Friday 12 September 2014

Life writes stories

I have neglected my blog, recently.

Well, it's not even so much that I have neglected it. To say that would suggest that I have somehow forgotten about it, that other things have taken up its space in my mind and those daily hours I have at my disposal for writing. And that's not what happened. I thought about my blog almost daily. But what happened was that I hit some sort of a wall, a large brick wall against which all ideas, all words and sentences and beginnings and ends, simply crashed into pieces. I ran out of ideas for my blog. Even worse, I ran out of confidence for my blog. Whatever idea did manage to appear in my mind, was immediately squashed by the thought of 'who would want to read about that'. Over the weeks (or months), this negative thought mutated into a fatalistic attitude of 'who would want to read anything about my life anyway, or about anything I might think or have to say about life in general'. Well, that may well be the case (although the stats of the blog say that it does have a certain readership - it is not big but it is not non existent either) but I started this blog for myself, and for myself I should continue. I started to write it in order to have a regular writing outlet, in order to process my thoughts about things and events, in order to leave a legacy for my children. None of those reasons have changed in the slightest.

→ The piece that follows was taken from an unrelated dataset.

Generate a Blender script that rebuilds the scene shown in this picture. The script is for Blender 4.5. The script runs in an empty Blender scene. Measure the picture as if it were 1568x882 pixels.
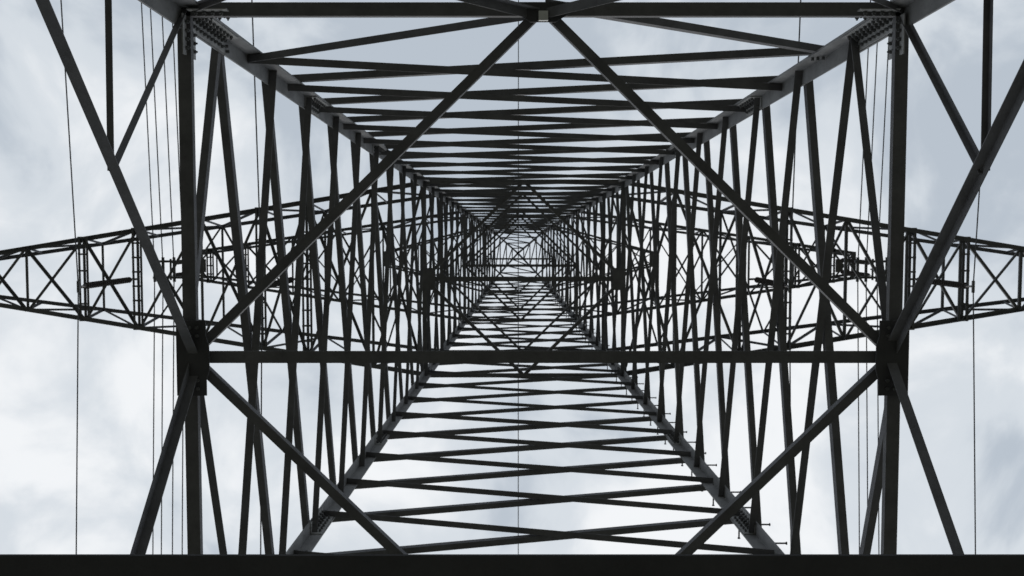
import bpy, bmesh, math, random
from mathutils import Vector, Matrix
random.seed(7)
sc = bpy.context.scene
ZC = 1.6                       # eye height
V = Vector

# ---------------------------------------------------------------- materials
def mat_steel(name, base, var, rough=0.7, scale=3.0, rust=0.25, spec=0.3):
    m = bpy.data.materials.new(name); m.use_nodes = True
    nt = m.node_tree; b = nt.nodes["Principled BSDF"]
    tc = nt.nodes.new("ShaderNodeTexCoord")
    n1 = nt.nodes.new("ShaderNodeTexNoise"); n1.inputs["Scale"].default_value = scale; n1.inputs["Detail"].default_value = 8
    n1.inputs["Roughness"].default_value = 0.65
    cr = nt.nodes.new("ShaderNodeValToRGB")
    cr.color_ramp.elements[0].position = 0.3; cr.color_ramp.elements[0].color = (*base, 1)
    cr.color_ramp.elements[1].position = 0.72; cr.color_ramp.elements[1].color = (*var, 1)
    n2 = nt.nodes.new("ShaderNodeTexNoise"); n2.inputs["Scale"].default_value = 22; n2.inputs["Detail"].default_value = 4
    r2 = nt.nodes.new("ShaderNodeValToRGB")
    r2.color_ramp.elements[0].position = 0.58; r2.color_ramp.elements[0].color = (0, 0, 0, 1)
    r2.color_ramp.elements[1].position = 0.75; r2.color_ramp.elements[1].color = (rust, rust, rust, 1)
    mx = nt.nodes.new("ShaderNodeMix"); mx.data_type = 'RGBA'
    mx.inputs["B"].default_value = (0.06, 0.05, 0.045, 1)
    bp = nt.nodes.new("ShaderNodeBump"); bp.inputs["Strength"].default_value = 0.15; bp.inputs["Distance"].default_value = 0.01
    L = nt.links.new
    L(tc.outputs["Object"], n1.inputs["Vector"]); L(tc.outputs["Object"], n2.inputs["Vector"])
    L(n1.outputs["Fac"], cr.inputs["Fac"]); L(n2.outputs["Fac"], r2.inputs["Fac"])
    L(cr.outputs["Color"], mx.inputs["A"]); L(r2.outputs["Color"], mx.inputs["Factor"])
    L(mx.outputs["Result"], b.inputs["Base Color"])
    L(n2.outputs["Fac"], bp.inputs["Height"]); L(bp.outputs["Normal"], b.inputs["Normal"])
    b.inputs["Roughness"].default_value = rough
    b.inputs["Specular IOR Level"].default_value = spec
    return m
STEEL = mat_steel("painted_steel", (0.098, 0.096, 0.100), (0.17, 0.167, 0.172))
BEAM = mat_steel("painted_steel_beam", (0.055, 0.054, 0.058), (0.085, 0.084, 0.088))
LEG = mat_steel("painted_steel_legs", (0.18, 0.178, 0.18), (0.31, 0.307, 0.305))
STEEL_FAR = mat_steel("painted_steel_upper", (0.09, 0.09, 0.096), (0.15, 0.15, 0.157))
PLATE = mat_steel("weathered_plate", (0.25, 0.247, 0.243), (0.42, 0.415, 0.405), rough=0.6, scale=6)
BOLT = mat_steel("bolt_steel", (0.08, 0.08, 0.08), (0.15, 0.15, 0.15), rough=0.55, scale=12)
CABLE = mat_steel("aluminium_cable", (0.07, 0.07, 0.075), (0.12, 0.12, 0.125), scale=2, rust=0)
CERAM = mat_steel("glazed_insulator", (0.025, 0.02, 0.018), (0.045, 0.035, 0.03), rough=0.45, scale=5, rust=0)
CONC = mat_steel("concrete", (0.26, 0.25, 0.235), (0.36, 0.35, 0.33), rough=0.9, scale=5, rust=0.1)
TAG = mat_steel("pale_enamel", (0.55, 0.55, 0.53), (0.7, 0.7, 0.68), rough=0.4, scale=5, rust=0.1)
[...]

Still, life IS all about change, and in this instance, what changed was me. My courage, my honesty, my ability to take risk. When you blog anonymously online, you can take certain liberties with the truth, you can create an identity designed to be liked, or disliked, to provoke or to entertain. But when you blog under your real and full name, you can't take any such liberties with the truth, but you have to make sure the truth is worth telling. If you have nothing but your real life and your real thoughts to offer, then they better be interesting, entertaining, or at least provoking. They better mean something to you, if not others. And this is where I ran out of steam. Day after day, my life seemed so ordinary to me. We spent a lazy summer. So did many other families. We had friends visit. So do many other people. We went on holiday. It wasn't somewhere unique like Mars. I had lovely moments with my children and also some tough moments with my children. Not exactly a novelty for anyone who has kids. I didn't feel that anything was happening to me, around me or inside me, that was really worth while sharing. That would offer a new perspective, a funny story, an interesting angle.

So here is where I come to that big word: commitment. Commitment is where we decide we will do something and then do it, stick with it, even when it's not going particularly good. Not sticking to it makes us look bad, if nothing else. Now, I may not mind looking bad in front of myself, but I definitely mind looking bad in front of my children. And the little readership that this blog does have. So here it is: I commit to writing this blog regularly from now on, I commit to finding those funny stories or those interesting angles even in the most mundane of days and weeks. Because, at the end of the day, that's what we all have in common. Not many amongst us have just had a holiday on the Moon, a trip under the rainbow, a rendezvous with aliens, an acceptance speech for Nobel prize, a meeting with a celebrity or a brush with death. But all of us - all of you - have stories to tell, stories that other people can learn from, be inspired from, receive comfort from.

With that in mind, I will keep writing. And I hope that you may keep reading.